In a speech given on November 18, OSFI Superintendant Julia Dickson said:
With the new found appreciation for capital, everyone is asking what capital level is enough, particularly in the banking sector, which has been in the eye of the storm. While it is difficult to do a comparison of capital ratios across global life companies (due to differences in nomenclature and approach), it is easier to do in the banking sector, and that has been the focus of much attention.
What we see in a comparison of international banks against Canadian banks is that our big five banks went into the turmoil with high capital levels (and we would say the same about life companies). Bank Tier 1 ratios at Q3 2008 ranged from 9.47 per cent to 9.81 per cent. This compared to Tier 1 ratios at other global banks that often started with the digits 6, 7 and 8 (versus 9 in Canada).

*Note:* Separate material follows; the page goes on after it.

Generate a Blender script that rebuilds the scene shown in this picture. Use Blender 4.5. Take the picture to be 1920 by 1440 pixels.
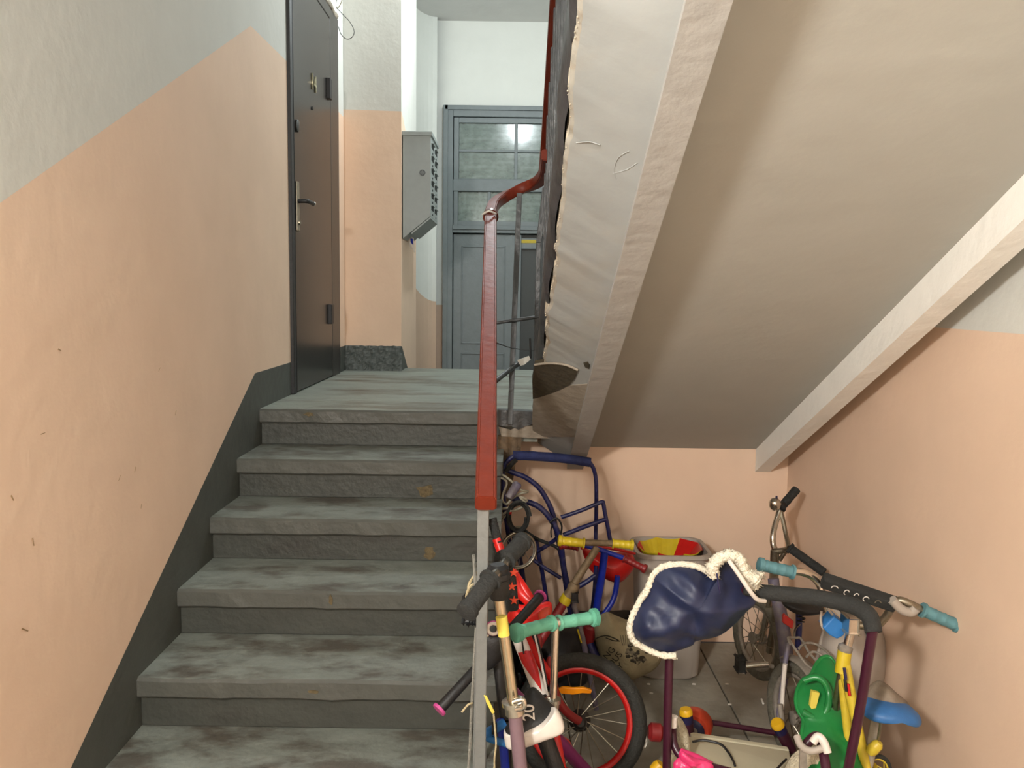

If you look at what is contained in Tier 1 — as they say, never judge a book by its cover — you will find that Canadian banks have platinum quality Tier 1 when compared to banks in other countries. The percentage of common shares is skyhigh, something not replicated in other places around the world.
Capital injections from governments into other global banks have tended to be in preferred shares (and sometimes preferred shares with step-ups or incentives to redeem that detract from their permanence, and permanence is a critical element for OSFI to consider something as Tier 1 capital). Canadian bank Tier 1 common ratios at Q3 2008 tended to be in the high 7s or low 8s. Elsewhere in the world the ratios were typically 5, 6, and low 7s.
To summarize, quality, and level of capital, are equally important and the market needs to focus on that. Going forward, there is going to be an incredible amount of attention paid by regulators internationally on the level and quality of capital. I believe Canada is well placed to enter those discussions. I also think that decisions will likely only be taken once world economies strengthen, and financial institutions will be given plenty of advance notice regarding new requirements.
The increase in the Tier 1 preferred limit has been discussed on PrefBlog. It does seem rather odd to me that OSFI is exalting the high quality of bank capital while at the same time permitting its debasement. There’s not necessarily a contradiction here, but there is definitely a need for a wee bit of discussion on the point.
Now, in the face of media frenzy, OSFI has released a note of calm:
Recent media reports regarding the Office of the Superintendent of Financial Institutions’ (OSFI) position on capital ratio levels may have led to some confusion. On Friday, December 19, 2008, OSFI provided the following information to the media:
OSFI’s views on capital were outlined in a speech given by Superintendent Julie Dickson on November 13, 2008, and those views have not changed.In that speech, the Superintendent made a number of points, among them, that Canadian banks remain well capitalized. It noted that common equity ratios of the large banks are particularly high, and that markets ought to consider this in their views about capital adequacy. This point was made because markets were demanding that Canadian banks increase capital, possibly based on a simple comparison of Tier 1 levels across global banks, even though many global banks have had capital injections from governments.
Further, it was noted that banks should not engage in share buy-backs without first clearing it with OSFI, as capital needed to be managed conservatively. Managing capital conservatively does not mean increasing capital.
OSFI has discussed global market developments both with banks and international regulators, as a similar phenomenon of markets taking a view on capital and driving up capital levels, is being observed globally. At the same time, to the extent banks have met market expectations regarding capital, this makes Canadian banks well-positioned to continue to lend.
As well, OSFI has increased flexibility within its rules by increasing the preferred share limit to 40 per cent from 30 per cent, which reduces the cost of capital for financial institutions, and may further support lending.
In short, OSFI has not pushed for higher capital ratios across the board, and OSFI agrees that capital is a cushion that should be available to be drawn down when faced with unexpected losses.